* **DATASET EXTRACT**
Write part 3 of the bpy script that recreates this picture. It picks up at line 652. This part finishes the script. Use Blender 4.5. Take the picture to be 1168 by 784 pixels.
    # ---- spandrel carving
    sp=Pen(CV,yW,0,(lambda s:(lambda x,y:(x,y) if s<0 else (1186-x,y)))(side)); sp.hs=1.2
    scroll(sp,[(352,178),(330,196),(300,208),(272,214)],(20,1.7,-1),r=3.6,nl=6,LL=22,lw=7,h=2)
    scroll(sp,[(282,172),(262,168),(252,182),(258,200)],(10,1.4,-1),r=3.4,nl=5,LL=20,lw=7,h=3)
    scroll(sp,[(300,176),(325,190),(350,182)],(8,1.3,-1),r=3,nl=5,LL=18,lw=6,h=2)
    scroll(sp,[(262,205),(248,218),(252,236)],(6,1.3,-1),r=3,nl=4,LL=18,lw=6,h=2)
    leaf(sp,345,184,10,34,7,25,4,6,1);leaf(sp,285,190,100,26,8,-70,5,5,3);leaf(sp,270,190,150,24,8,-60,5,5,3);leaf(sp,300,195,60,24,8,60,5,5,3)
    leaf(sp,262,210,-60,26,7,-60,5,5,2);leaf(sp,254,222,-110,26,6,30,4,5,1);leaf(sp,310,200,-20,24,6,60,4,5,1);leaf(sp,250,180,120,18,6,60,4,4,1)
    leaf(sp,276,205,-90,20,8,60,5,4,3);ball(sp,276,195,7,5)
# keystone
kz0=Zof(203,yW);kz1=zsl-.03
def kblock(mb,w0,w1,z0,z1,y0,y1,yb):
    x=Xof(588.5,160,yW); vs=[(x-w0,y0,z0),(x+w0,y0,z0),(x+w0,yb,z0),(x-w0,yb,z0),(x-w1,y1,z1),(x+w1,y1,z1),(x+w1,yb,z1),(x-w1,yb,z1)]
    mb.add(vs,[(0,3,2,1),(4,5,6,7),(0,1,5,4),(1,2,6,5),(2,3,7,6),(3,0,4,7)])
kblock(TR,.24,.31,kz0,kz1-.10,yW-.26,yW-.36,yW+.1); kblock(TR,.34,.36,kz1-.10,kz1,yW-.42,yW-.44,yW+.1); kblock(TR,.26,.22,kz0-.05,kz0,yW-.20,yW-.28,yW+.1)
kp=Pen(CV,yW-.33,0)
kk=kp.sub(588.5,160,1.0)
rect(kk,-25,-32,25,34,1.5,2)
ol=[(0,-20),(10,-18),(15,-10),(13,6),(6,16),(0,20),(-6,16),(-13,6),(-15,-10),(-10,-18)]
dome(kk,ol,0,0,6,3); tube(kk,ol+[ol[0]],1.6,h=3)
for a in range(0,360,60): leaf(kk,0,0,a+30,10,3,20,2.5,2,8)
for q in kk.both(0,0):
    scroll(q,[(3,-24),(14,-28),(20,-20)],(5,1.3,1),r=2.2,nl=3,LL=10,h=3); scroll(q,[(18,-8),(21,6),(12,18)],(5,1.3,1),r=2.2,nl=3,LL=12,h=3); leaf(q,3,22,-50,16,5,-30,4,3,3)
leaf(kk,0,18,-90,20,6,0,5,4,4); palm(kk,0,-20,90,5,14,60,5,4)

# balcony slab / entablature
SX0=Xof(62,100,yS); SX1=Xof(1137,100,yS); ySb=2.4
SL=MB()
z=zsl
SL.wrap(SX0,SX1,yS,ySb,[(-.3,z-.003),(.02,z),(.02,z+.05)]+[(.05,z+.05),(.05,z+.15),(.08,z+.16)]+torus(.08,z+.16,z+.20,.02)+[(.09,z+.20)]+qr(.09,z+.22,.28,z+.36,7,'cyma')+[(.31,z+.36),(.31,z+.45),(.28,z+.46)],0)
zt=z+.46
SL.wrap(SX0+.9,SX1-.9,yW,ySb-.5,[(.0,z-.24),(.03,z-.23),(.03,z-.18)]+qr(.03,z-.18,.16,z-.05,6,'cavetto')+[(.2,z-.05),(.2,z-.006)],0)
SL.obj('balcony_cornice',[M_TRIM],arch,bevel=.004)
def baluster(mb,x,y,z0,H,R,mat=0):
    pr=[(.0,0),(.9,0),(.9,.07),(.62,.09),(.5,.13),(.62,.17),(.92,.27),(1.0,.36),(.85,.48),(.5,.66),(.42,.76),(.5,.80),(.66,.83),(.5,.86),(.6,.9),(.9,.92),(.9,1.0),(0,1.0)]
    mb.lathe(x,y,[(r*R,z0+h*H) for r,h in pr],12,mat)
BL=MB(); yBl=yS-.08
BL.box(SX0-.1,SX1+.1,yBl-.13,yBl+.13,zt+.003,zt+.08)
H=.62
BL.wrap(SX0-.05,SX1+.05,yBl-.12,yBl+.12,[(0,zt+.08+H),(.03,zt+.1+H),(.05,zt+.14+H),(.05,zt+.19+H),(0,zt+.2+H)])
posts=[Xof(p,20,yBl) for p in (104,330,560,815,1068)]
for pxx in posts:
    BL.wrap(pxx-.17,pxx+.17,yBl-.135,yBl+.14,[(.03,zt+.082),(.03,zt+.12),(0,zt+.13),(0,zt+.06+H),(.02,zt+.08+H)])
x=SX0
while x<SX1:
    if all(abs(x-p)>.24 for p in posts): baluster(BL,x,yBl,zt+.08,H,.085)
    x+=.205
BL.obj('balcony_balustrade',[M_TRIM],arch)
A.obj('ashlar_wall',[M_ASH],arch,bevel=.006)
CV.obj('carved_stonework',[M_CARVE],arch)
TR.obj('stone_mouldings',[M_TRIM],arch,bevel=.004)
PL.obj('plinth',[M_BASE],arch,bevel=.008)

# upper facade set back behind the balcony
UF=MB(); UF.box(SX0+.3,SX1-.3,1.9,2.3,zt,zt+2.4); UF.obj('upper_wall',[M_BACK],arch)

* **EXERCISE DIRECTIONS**
Locate all lines in the listing above with the word "arch" and copy them.

* **ANSWER**
SL.obj('balcony_cornice',[M_TRIM],arch,bevel=.004)
BL.obj('balcony_balustrade',[M_TRIM],arch)
A.obj('ashlar_wall',[M_ASH],arch,bevel=.006)
CV.obj('carved_stonework',[M_CARVE],arch)
TR.obj('stone_mouldings',[M_TRIM],arch,bevel=.004)
PL.obj('plinth',[M_BASE],arch,bevel=.008)
UF=MB(); UF.box(SX0+.3,SX1-.3,1.9,2.3,zt,zt+2.4); UF.obj('upper_wall',[M_BACK],arch)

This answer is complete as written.